Was dem Engländer sein „Son of a bitch“ ist, ist dem Deutschen die „Arschgeburt“.Woher diese sprachliche Vorliebe für
Analsex und verwandte Themen kommt, bleibt unklar. Fest steht jedoch: Sigmund Freuds Theorie zur
Analerotik (also der Verbindung von Sauberkeitserziehung und Charakterentwicklung – gilt in der modernen Psychoanalyse als überholt.
Der Arsch als sprachliche Allzweckwaffe
Trotzdem ist der „Arsch“ aus sprachlicher Sicht ein clever gewähltes Schimpfwort. Laut dem Neurolinguisten Horst M. Müller ist er gleichzeitig kraftvoll-dramatisch und dabei weder sexistisch, noch rassistisch oder frauenfeindlich (mysogyn).

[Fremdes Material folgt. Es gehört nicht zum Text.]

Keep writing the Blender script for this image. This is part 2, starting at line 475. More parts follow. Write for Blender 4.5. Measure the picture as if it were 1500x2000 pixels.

Diese Doppelfunktion ist sprachlich einzigartig: Kaum ein anderes Körperteil wird sowohl mit Fäkalien als auch mit sexueller Attraktivität in Verbindung gebracht.
Venus etwa lässt von den antiken Römern grüßen. Und noch heute steht der (Frauen-) Hintern im Mittelpunkt so mancher (Neid-)Debatte, bei der so richtig die Hosen heruntergelassen werden …
Warum ist gerade der weibliche Po dabei der Knackpunkt?
Ob
- Marilyn Monroe
- Jennifer Lopez,
- Salma Hayek,
- Shakira,
- Kim Kardashian oder
- Nicky Minai –
die Liste berühmter Frauen, die für ihren knackigen Po bewundert werden, ist lang. Fast ebenso lang wie die Liste abwertender Redewendungen, die sich um das Thema Hintern drehen.
Gerade Kim Kardashian muss sich immer wieder Kommentare anhören, die deutlich unter die Gürtellinie zielen – und dabei oft als klar misogyn zu bewerten sind. Wie kommt es also, dass auf der einen Seite das
Ass Worship als Akt der Körperanbetung gefeiert wird, während auf der anderen Begriffe wie
„Arschgeweih“ zur abwertenden Stigmatisierung beitragen?
Der Knackarsch ist in der öffentlichen Wahrnehmung meist eindeutig weiblich konnotiert. Wenn vom „schönen Hintern“ die Rede ist – und das Geschlecht der Person nicht explizit genannt wird –, denken die meisten reflexhaft an eine Frau. Warum?
Viele Forschende sehen die Ursache in der evolutionären Psychologie: Demnach analysieren Männer – meist unbewusst – auch das weibliche Gesäß, um Rückschlüsse auf Fruchtbarkeit zu ziehen. Große,
pralle Rundungen gelten als Hinweis auf gesunde Nachkommen. Klingt positiv – ist aber nur ein Teil der Wahrheit. Denn viele Frauen sehen sich stattdessen mit
einer kulturellen Sexualisierung und Objektifizierung |
einer kontraproduktiven medialen Darstellung von Schönheitsidealen |
einer verinnerlichten Misogynie (sowohl in der Fremd- als auch in der Selbstwahrnehmung) |
einem ungesunden vergleichsdenken in Bezug auf den eigenen Körper |
einer Kontrolle inklusive Anpassungsdrucks durch Abwertungen |
und weiterhin bestehenden, teilweise toxischen Geschlechterrollenbildern |
Warum nicht den Blick mal verändern – und Männer dazu einladen, sich selbst zu hinterfragen? Besonders im Hinblick auf
anale Spiele bietet der männliche Körper eine anatomische Besonderheit, die häufig übersehen wird: die Prostata. Diese lässt sich
rektal stimulieren – und sorgt dabei für intensivste Empfindungen.
Was der weibliche Körper an gesellschaftlichem Druck erfährt, steht also einem Bereich gegenüber, in dem Männer ganz praktisch das Potenzial hätten, den eigenen Hintern neu zu entdecken – jenseits von Machtfantasien oder Abwertungslogiken.